Carlton's basic problems were twofold: 1) He was unable to generate the consistent speed needed for his slider, and 2) he lacked control. The former is probably the result of age, even though Carlton is one of baseball's finest conditioned athletes. The latter is something he can't fix, because Carlton never really did throw strikes, at least not with his fastball. When he was a power pitcher, Carlton's great pitch was his slider, and batters were so afraid of that slider they would chase any fastball. "Thirty-eight hundred of his four thousand strikeouts were on balls," said one opposing manager. In the last two years, Carlton had come up with a screwball, but he had trouble controlling it.
What Warren Spahn and Sandy Koufax were to their eras, Steve Carlton was to his. But, as with so many great athletes before him, Carlton has had a hard time differentiating between what was and what is. Hence the awkward farewell.
Carlton didn't exactly leave with a Lou Gehrig speech, anyway. In the pregame ceremony on Wednesday night, announcer Harry Kalas said, "Now Lefty would like to say a few words to you fans." A still picture of Carlton appeared on the message board, accompanied by a tape-recorded message.
A RAT NAMED KONG
The last-place A's chose to give DH Dave Kingman little more than a tap on the wrist after he played an ill-considered practical joke on
Sacramento Bee
writer Susan Fornoff in Kansas City on June 23. In the first inning, Fornoff received a pink box. When she opened it, she found a live rat with a note tied to its tail that read, "My name is Sue." It was only one of a series of incidents between Kingman and Fornoff that other reporters view as clearly unprovoked harassment on the part of Kingman.
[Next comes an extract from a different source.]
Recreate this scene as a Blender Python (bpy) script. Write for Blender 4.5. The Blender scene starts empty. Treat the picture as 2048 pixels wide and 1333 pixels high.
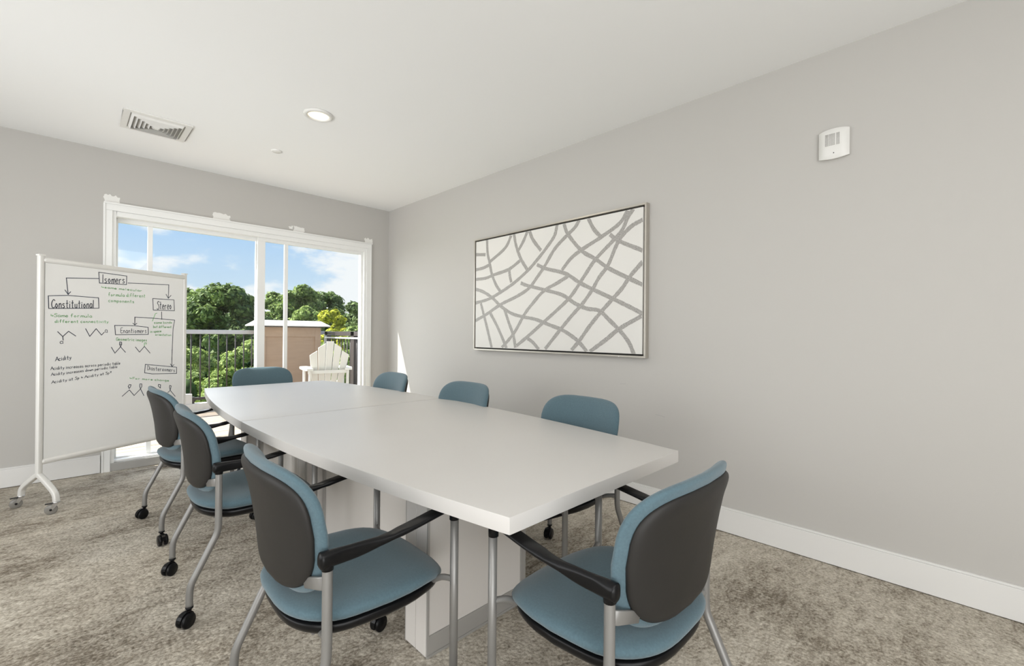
import bpy, bmesh, math, random
import numpy as np
from mathutils import Vector, Matrix, noise as mnoise
random.seed(7)
SC = bpy.context.scene
COL = SC.collection
PI = math.pi

# ---------------------------------------------------------------- camera
F_PX, YAW, PITCH, ROLL, CAM_H = 897.4, 0.78248, 0.00118, 0.00893, 1.2086
cam_data = bpy.data.cameras.new('camera')
cam = bpy.data.objects.new('camera', cam_data); COL.objects.link(cam)
fwd = Vector((math.sin(YAW), math.cos(YAW), 0)); rgt = Vector((math.cos(YAW), -math.sin(YAW), 0)); up = Vector((0, 0, 1))
f2 = fwd*math.cos(PITCH)+up*math.sin(PITCH); u2 = up*math.cos(PITCH)-fwd*math.sin(PITCH)
r3 = rgt*math.cos(ROLL)+u2*math.sin(ROLL); u3 = u2*math.cos(ROLL)-rgt*math.sin(ROLL)
M = Matrix((r3, u3, -f2)).transposed().to_4x4(); M.translation = (0, 0, CAM_H)
cam.matrix_world = M
cam_data.sensor_fit = 'HORIZONTAL'; cam_data.sensor_width = 36.0
cam_data.lens = 36.0*F_PX/2048.0
cam_data.clip_start = 0.05; cam_data.clip_end = 500
SC.camera = cam

# ---------------------------------------------------------------- view, world, sun
SC.view_settings.view_transform = 'Standard'; SC.view_settings.look = 'None'
SC.view_settings.gamma = 1.0; SC.view_settings.exposure = 0.09
SC.view_settings.use_curve_mapping = False
SUN_DIR = Vector((1.38, -1.0, -2.45)).normalized()
SUN_W, SKYLIGHT_W, SKY_S = 11.0, 7.5, 0.99

def build_world():
    w = bpy.data.worlds.new('sky'); SC.world = w; w.use_nodes = True
    nt = w.node_tree; nt.nodes.clear(); N = nt.nodes; L = nt.links
    out = N.new('ShaderNodeOutputWorld'); bg = N.new('ShaderNodeBackground'); L.new(bg.outputs[0], out.inputs[0])
    bg.inputs[1].default_value = SKY_S
    tc = N.new('ShaderNodeTexCoord'); sep = N.new('ShaderNodeSeparateXYZ'); L.new(tc.outputs['Generated'], sep.inputs[0])
    ramp = N.new('ShaderNodeValToRGB'); L.new(sep.outputs['Z'], ramp.inputs[0])
    e = ramp.color_ramp.elements
    e[0].position = 0.0; e[0].color = (.62, .76, .90, 1)
    e[1].position = 0.09; e[1].color = (.60, .76, .92, 1)
    a = e.new(.24); a.color = (.36, .60, .93, 1)
    a = e.new(.8); a.color = (.16, .36, .80, 1)
    mp = N.new('ShaderNodeMapping'); mp.inputs['Scale'].default_value = (3.4, 3.4, 7.5); mp.inputs['Location'].default_value = (1.9, .6, .4)
    L.new(tc.outputs['Generated'], mp.inputs[0])
    nz = N.new('ShaderNodeTexNoise'); nz.inputs['Scale'].default_value = 1.35; nz.inputs['Detail'].default_value = 7; nz.inputs['Roughness'].default_value = .55
    L.new(mp.outputs[0], nz.inputs['Vector'])
    # cloud cover grows towards the horizon
    bias = N.new('ShaderNodeMapRange'); bias.inputs['From Min'].default_value = .07; bias.inputs['From Max'].default_value = .175
    bias.inputs['To Min'].default_value = .22; bias.inputs['To Max'].default_value = .0
    L.new(sep.outputs['Z'], bias.inputs['Value'])
    ad = N.new('ShaderNodeMath'); ad.operation = 'ADD'; L.new(nz.outputs['Fac'], ad.inputs[0]); L.new(bias.outputs[0], ad.inputs[1])
    cr = N.new('ShaderNodeMapRange'); cr.interpolation_type = 'SMOOTHSTEP'
    cr.inputs['From Min'].default_value = .55; cr.inputs['From Max'].default_value = .66
    L.new(ad.outputs[0], cr.inputs['Value'])
    mx = N.new('ShaderNodeMix'); mx.data_type = 'RGBA'
    L.new(cr.outputs[0], mx.inputs['Factor']); L.new(ramp.outputs[0], mx.inputs['A']); mx.inputs['B'].default_value = (.93, .95, .98, 1)
    L.new(mx.outputs['Result'], bg.inputs[0])
build_world()

def sun(name, d, energy, angle, color):
    l = bpy.data.lights.new(name, 'SUN'); l.energy = energy; l.angle = angle; l.color = color
    o = bpy.data.objects.new(name, l); COL.objects.link(o)
    o.rotation_euler = d.to_track_quat('-Z', 'Y').to_euler(); o.location = (-4, 12, 9)
sun('sun', SUN_DIR, SUN_W, math.radians(.55), (1, .96, .9))
sun('skylight', Vector((.85, -1, -.22)).normalized(), SKYLIGHT_W, math.radians(100), (.97, .98, 1))

XL_WALL = -2.6      # inner face of the left wall
def area(name, loc, d, sx, sy, power, color, spread=180):
    l = bpy.data.lights.new(name, 'AREA'); l.shape = 'RECTANGLE'; l.size = sx; l.size_y = sy; l.energy = power; l.color = color
    l.spread = math.radians(spread)
    o = bpy.data.objects.new(name, l); COL.objects.link(o); o.location = loc
    o.rotation_euler = Vector(d).to_track_quat('-Z', 'Y').to_euler()
area('fill_ceiling', (-.5, -.7, 2.68), (.1, .35, -1), 3.6, 3.0, 82, (.98, .985, .985))  # unseen fill panel added under the ceiling behind the camera
area('fill_back', (-.4, -3.1, 1.35), (.35, 1, .05), 3.6, 2.2, 38, (.98, .985, .985))  # added low fill from behind the camera, no fixture there
area('side_fill_light', (XL_WALL+.03, 2.4, 1.35), (1, 0, 0), 3.6, 1.9, 66, (.95, .975, 1))  # unseen side fill, a made-up stand-in for a window
area('fill_uplight', (-1.1, -1.3, .5), (.35, .75, 1), 2.6, 2.6, 92, (.96, .98, 1))  # added upward fill behind the camera to lift the ceiling
area('ceiling_wash', (-2.45, 2.9, .40), (1, .25, .50), .8, 1.6, 11, (.97, .985, 1), 60)  # added narrow fill to brighten the ceiling near the glass door

# ---------------------------------------------------------------- helpers
def link(name, me, mat=None, parent=None, loc=None, rot=None):
    o = bpy.data.objects.new(name, me); COL.objects.link(o)
    if mat is not None and not me.materials: me.materials.append(mat)
    if parent: o.parent = parent
    if loc: o.location = loc
    if rot: o.rotation_euler = rot
    return o

def empty(name, loc=(0, 0, 0), rz=0, label=None, cat=None, group=None):
    o = bpy.data.objects.new(name, None); COL.objects.link(o); o.location = loc; o.rotation_euler = (0, 0, rz)
    o.empty_display_size = .1
    tag(o, label, cat, group); return o

def tag(o, label=None, cat=None, group=None, kind=None):
    if label: o['label'] = label
    if cat: o['category'] = cat
    if group: o['group'] = group
    if kind: o['kind'] = kind
    return o

class MB:
    """collects simple solids into one mesh"""
    def __init__(s): s.v = []; s.f = []; s.sm = []
    def add(s, vs, fs, smooth=False):
        b = len(s.v); s.v += [tuple(v) for v in vs]; s.f += [tuple(i+b for i in f) for f in fs]; s.sm += [smooth]*len(fs); return s
    def box(s, x0, x1, y0, y1, z0, z1, m=None):
        vs = [Vector(p) for p in ((x0,y0,z0),(x1,y0,z0),(x1,y1,z0),(x0,y1,z0),(x0,y0,z1),(x1,y0,z1),(x1,y1,z1),(x0,y1,z1))]
        if m: vs = [m@v for v in vs]
        return s.add(vs, [(0,3,2,1),(4,5,6,7),(0,1,5,4),(1,2,6,5),(2,3,7,6),(3,0,4,7)])
    def prism(s, pts, z0, z1, m=None):
        n = len(pts); vs = [Vector((p[0], p[1], z0)) for p in pts]+[Vector((p[0], p[1], z1)) for p in pts]
        if m: vs = [m@v for v in vs]
        return s.add(vs, [tuple(range(n-1, -1, -1)), tuple(range(n, 2*n))]+[(i, (i+1) % n, n+(i+1) % n, n+i) for i in range(n)])
    def sweep(s, path, secs, closed=True, ref=Vector((0, 0, 1)), smooth=True):
        """path: points; secs: for each point a list of 2d offsets (side, up)"""
        path = [Vector(p) for p in path]; n = len(path); k = len(secs[0]); vs = []
        for i, p in enumerate(path):
            t = (path[min(i+1, n-1)]-path[max(i-1, 0)]).normalized()
            r = ref if abs(t.dot(ref)) < .98 else Vector((1, 0, 0))
            a = t.cross(r).normalized(); b = a.cross(t).normalized()
            vs += [p+a*q[0]+b*q[1] for q in secs[i]]
        fs = [(i*k+j, i*k+(j+1) % k, (i+1)*k+(j+1) % k, (i+1)*k+j) for i in range(n-1) for j in range(k)]
        fs += [tuple(range(k-1, -1, -1)), tuple((n-1)*k+j for j in range(k))]
        return s.add(vs, fs, smooth)
    def tube(s, path, r, n=12, ref=Vector((0, 0, 1))):
        rs = r if isinstance(r, (list, tuple)) else [r]*len(path)
        return s.sweep(path, [[(q*math.cos(2*PI*j/n), q*math.sin(2*PI*j/n)) for j in range(n)] for q in rs], ref=ref)
    def lathe(s, prof, n=24, m=None, smooth=True):
        vs = []; k = len(prof)
        for i in range(n):
            c_, s_ = math.cos(2*PI*i/n), math.sin(2*PI*i/n)
            vs += [Vector((r*c_, r*s_, z)) for r, z in prof]
        if m: vs = [m@v for v in vs]
        fs = [(i*k+j, ((i+1) % n)*k+j, ((i+1) % n)*k+j+1, i*k+j+1) for i in range(n) for j in range(k-1)]
        return s.add(vs, fs, smooth)
    def mesh(s, name, bevel=0, weld=True):
        me = bpy.data.meshes.new(name); me.from_pydata([tuple(v) for v in s.v], [], s.f)
        me.polygons.foreach_set('use_smooth', s.sm)
        bm = bmesh.new(); bm.from_mesh(me)
        if weld: bmesh.ops.remove_doubles(bm, verts=bm.verts, dist=1e-5)
        if bevel:
            ed = [e for e in bm.edges if len(e.link_faces) == 2 and e.calc_face_angle(0) > .6]
            bmesh.ops.bevel(bm, geom=ed, offset=bevel, segments=2, profile=.7, affect='EDGES', clamp_overlap=True)
        bmesh.ops.recalc_face_normals(bm, faces=bm.faces)
        bm.to_mesh(me); bm.free(); me.update(); return me
    def obj(s, name, mat, parent=None, bevel=0, loc=None, rot=None, angle=None):
        me = s.mesh(name, bevel); o = link(name, me, mat, parent, loc, rot)
        if angle is not None:
            me.polygons.foreach_set('use_smooth', [True]*len(me.polygons))
            try: me.set_sharp_from_angle(angle=angle)
            except Exception: pass
        return o

def catmull(pts, k=6):
    P = [Vector(p) for p in pts]; P = [P[0]*2-P[1]]+P+[P[-1]*2-P[-2]]; out = []
    for i in range(1, len(P)-2):
        for j in range(k):
            t = j/k; a, b, c_, d = P[i-1], P[i], P[i+1], P[i+2]
            out.append(.5*((2*b)+(c_-a)*t+(2*a-5*b+4*c_-d)*t*t+(3*b-a-3*c_+d)*t**3))
    out.append(P[-2]); return out

# ---------------------------------------------------------------- materials
def new_mat(name):
    m = bpy.data.materials.new(name); m.use_nodes = True; nt = m.node_tree
    return m, nt, nt.nodes['Principled BSDF'], nt.nodes, nt.links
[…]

"From day one, he asked me to stay away from him, and I've tried to do that," said Fornoff, 28. When she reported for spring training duty in 1985, Kingman spewed obscenities at her. Earlier this year Kingman interrupted a Fornoff interview with Jose Canseco to interject, "You ask dumb questions," and he asked a male beat writer for "dirt" on her. When he hit his 400th home run last year, he refused to talk until she left the clubhouse. Kingman's problems with women journalists are nothing new; he was involved in two incidents in New York with female writers and another in Chicago with a woman television producer. "This is a man's clubhouse," Kingman told reporters after the June 23 game. "If someone can't take a simple joke, they shouldn't be in the game." He then saw Fornoff in the clubhouse. " Kleenex!" he cried out, throwing the box of tissues in her direction. "Anyone want to cry? Kleenex! Man's clubhouse! Tears! Anyone want to cry?"